* [GIVEN DATA]
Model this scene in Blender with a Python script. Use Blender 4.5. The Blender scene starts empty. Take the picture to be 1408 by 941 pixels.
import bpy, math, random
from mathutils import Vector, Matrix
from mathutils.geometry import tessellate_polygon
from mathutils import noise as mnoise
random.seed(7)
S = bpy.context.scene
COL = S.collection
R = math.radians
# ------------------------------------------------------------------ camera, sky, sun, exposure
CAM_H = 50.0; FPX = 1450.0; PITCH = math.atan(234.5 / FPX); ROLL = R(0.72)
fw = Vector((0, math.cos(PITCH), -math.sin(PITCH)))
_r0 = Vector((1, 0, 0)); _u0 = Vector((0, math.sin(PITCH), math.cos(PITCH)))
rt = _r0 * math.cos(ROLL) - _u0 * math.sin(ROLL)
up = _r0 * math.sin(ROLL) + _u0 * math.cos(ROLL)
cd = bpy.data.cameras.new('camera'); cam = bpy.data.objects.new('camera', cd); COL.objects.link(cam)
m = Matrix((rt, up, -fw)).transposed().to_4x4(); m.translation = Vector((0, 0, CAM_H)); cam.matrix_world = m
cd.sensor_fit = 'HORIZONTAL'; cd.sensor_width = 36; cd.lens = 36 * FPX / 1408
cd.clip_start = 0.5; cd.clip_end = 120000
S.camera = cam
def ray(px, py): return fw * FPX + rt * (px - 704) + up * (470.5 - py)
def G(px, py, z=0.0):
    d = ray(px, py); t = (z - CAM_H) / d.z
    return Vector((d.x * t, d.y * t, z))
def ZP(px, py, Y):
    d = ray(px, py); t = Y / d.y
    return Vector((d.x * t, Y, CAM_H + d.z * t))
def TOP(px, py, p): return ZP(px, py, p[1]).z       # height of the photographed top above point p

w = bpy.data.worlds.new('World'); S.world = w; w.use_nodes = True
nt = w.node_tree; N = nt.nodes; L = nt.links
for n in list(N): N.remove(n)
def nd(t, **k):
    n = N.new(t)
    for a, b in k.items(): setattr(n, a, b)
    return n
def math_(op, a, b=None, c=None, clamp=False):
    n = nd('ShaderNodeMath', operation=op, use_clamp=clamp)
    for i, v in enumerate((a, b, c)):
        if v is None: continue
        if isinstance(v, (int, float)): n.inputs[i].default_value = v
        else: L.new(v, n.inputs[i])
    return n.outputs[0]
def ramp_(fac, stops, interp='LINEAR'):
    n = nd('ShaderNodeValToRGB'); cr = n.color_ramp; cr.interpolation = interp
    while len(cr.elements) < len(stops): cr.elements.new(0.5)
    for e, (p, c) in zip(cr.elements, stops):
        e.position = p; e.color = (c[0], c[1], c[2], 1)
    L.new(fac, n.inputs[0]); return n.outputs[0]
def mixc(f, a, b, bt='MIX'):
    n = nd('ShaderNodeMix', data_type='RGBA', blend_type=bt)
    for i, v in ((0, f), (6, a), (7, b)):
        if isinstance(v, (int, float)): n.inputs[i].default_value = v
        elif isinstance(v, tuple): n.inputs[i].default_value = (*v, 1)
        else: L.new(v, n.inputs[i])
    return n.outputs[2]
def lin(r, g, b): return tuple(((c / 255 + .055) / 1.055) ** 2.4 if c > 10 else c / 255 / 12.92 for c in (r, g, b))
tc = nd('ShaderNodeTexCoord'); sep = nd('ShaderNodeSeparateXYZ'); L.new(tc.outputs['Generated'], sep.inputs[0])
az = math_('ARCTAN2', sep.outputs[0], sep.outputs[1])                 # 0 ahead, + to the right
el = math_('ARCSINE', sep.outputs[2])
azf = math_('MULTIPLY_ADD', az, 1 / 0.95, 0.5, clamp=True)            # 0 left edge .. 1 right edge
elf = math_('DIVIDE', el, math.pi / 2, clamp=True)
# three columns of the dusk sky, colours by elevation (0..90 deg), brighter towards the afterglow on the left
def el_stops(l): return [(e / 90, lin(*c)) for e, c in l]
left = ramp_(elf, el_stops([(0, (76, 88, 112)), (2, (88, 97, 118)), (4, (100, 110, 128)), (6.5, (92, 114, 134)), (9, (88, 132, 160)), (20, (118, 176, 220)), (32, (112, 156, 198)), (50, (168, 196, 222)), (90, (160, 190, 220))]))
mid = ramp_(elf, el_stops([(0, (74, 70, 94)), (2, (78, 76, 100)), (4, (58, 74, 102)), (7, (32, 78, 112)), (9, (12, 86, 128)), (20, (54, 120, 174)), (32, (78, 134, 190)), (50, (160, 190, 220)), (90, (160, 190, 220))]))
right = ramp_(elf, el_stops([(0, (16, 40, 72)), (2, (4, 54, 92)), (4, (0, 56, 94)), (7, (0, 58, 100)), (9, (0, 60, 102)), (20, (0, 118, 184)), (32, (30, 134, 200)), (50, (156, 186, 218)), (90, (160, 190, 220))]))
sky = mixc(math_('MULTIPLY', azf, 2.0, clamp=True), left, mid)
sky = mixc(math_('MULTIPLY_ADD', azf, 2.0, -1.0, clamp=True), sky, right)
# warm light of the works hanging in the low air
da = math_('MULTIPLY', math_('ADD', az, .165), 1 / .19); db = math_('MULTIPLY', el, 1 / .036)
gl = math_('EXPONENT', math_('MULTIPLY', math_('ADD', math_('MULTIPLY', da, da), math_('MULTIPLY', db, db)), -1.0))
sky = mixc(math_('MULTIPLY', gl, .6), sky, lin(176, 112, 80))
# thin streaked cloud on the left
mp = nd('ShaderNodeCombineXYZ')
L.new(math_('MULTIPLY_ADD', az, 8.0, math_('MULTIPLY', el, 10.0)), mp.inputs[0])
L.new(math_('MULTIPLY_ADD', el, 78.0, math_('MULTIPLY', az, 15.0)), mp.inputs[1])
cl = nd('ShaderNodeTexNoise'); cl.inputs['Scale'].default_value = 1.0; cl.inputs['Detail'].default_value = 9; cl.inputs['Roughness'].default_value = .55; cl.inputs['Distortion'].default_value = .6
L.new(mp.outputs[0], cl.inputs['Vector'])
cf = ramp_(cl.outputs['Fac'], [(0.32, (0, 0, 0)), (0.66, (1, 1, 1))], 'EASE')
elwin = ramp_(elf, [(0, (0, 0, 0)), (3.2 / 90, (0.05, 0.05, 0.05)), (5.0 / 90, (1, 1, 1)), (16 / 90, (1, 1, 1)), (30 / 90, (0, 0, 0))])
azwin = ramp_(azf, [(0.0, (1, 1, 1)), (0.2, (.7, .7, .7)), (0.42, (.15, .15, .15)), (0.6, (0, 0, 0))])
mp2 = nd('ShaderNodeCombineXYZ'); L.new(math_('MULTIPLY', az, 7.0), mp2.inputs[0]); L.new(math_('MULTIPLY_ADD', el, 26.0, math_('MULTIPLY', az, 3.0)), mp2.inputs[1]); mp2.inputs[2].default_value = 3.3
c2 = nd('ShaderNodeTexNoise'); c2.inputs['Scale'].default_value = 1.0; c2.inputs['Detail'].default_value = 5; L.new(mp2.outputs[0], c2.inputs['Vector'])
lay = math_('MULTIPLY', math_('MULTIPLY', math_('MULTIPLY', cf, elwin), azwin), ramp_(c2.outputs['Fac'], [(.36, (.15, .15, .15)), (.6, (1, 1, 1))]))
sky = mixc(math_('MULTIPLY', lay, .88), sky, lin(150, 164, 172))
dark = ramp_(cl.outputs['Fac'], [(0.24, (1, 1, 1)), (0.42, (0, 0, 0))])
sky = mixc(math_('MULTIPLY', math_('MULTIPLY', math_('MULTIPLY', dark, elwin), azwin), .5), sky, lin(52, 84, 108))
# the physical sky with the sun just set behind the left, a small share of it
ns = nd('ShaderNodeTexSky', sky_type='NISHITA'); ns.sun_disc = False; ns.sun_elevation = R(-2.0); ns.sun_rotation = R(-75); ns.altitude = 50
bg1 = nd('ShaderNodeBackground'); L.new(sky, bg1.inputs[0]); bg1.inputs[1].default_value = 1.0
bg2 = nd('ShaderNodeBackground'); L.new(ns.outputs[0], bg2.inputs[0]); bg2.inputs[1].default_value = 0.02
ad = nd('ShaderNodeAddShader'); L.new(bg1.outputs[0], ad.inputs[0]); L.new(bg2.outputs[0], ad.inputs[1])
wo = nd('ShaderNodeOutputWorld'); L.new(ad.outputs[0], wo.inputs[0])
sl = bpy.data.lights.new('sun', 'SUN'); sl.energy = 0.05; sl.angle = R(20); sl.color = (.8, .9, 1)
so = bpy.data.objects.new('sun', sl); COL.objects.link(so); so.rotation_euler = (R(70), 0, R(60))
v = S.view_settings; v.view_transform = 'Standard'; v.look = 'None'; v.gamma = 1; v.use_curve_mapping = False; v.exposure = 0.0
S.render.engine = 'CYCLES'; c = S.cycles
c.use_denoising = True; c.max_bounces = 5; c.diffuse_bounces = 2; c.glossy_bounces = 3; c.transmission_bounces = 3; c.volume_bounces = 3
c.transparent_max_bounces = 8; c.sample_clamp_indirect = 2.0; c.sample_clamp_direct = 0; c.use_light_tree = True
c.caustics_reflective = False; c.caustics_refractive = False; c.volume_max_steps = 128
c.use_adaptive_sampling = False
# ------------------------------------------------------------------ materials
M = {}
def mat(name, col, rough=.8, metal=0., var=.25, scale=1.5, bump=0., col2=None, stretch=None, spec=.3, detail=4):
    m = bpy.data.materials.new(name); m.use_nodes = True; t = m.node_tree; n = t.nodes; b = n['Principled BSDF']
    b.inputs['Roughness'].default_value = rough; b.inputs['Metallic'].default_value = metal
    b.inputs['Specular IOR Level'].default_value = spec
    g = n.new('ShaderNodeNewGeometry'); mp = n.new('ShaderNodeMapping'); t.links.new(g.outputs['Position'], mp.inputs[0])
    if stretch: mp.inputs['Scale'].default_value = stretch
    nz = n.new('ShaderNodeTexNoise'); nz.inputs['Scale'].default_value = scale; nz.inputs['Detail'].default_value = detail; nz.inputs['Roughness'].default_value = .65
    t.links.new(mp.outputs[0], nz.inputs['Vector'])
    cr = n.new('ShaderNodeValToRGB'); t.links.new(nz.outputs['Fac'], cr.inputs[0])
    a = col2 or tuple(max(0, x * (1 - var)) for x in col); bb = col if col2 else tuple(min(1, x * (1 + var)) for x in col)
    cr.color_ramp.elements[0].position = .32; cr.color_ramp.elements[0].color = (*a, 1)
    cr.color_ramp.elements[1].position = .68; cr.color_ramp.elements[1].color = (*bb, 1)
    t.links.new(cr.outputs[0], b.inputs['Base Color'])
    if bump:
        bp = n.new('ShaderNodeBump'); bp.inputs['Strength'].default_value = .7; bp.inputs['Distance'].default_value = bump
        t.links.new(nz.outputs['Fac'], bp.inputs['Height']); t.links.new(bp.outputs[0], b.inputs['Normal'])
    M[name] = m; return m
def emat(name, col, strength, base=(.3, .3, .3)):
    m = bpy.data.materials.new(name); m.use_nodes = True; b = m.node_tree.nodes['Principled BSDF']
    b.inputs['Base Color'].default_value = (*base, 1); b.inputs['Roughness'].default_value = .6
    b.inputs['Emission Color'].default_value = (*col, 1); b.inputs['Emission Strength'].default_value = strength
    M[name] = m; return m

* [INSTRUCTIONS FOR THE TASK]
Everything from the first line above through the line that contains "def TOP(px, py, p): return" should be duplicated exactly, please, and nothing beyond it.

* [EXERCISE ANSWER]
Model this scene in Blender with a Python script. Use Blender 4.5. The Blender scene starts empty. Take the picture to be 1408 by 941 pixels.
import bpy, math, random
from mathutils import Vector, Matrix
from mathutils.geometry import tessellate_polygon
from mathutils import noise as mnoise
random.seed(7)
S = bpy.context.scene
COL = S.collection
R = math.radians
# ------------------------------------------------------------------ camera, sky, sun, exposure
CAM_H = 50.0; FPX = 1450.0; PITCH = math.atan(234.5 / FPX); ROLL = R(0.72)
fw = Vector((0, math.cos(PITCH), -math.sin(PITCH)))
_r0 = Vector((1, 0, 0)); _u0 = Vector((0, math.sin(PITCH), math.cos(PITCH)))
rt = _r0 * math.cos(ROLL) - _u0 * math.sin(ROLL)
up = _r0 * math.sin(ROLL) + _u0 * math.cos(ROLL)
cd = bpy.data.cameras.new('camera'); cam = bpy.data.objects.new('camera', cd); COL.objects.link(cam)
m = Matrix((rt, up, -fw)).transposed().to_4x4(); m.translation = Vector((0, 0, CAM_H)); cam.matrix_world = m
cd.sensor_fit = 'HORIZONTAL'; cd.sensor_width = 36; cd.lens = 36 * FPX / 1408
cd.clip_start = 0.5; cd.clip_end = 120000
S.camera = cam
def ray(px, py): return fw * FPX + rt * (px - 704) + up * (470.5 - py)
def G(px, py, z=0.0):
    d = ray(px, py); t = (z - CAM_H) / d.z
    return Vector((d.x * t, d.y * t, z))
def ZP(px, py, Y):
    d = ray(px, py); t = Y / d.y
    return Vector((d.x * t, Y, CAM_H + d.z * t))
def TOP(px, py, p): return ZP(px, py, p[1]).z       # height of the photographed top above point p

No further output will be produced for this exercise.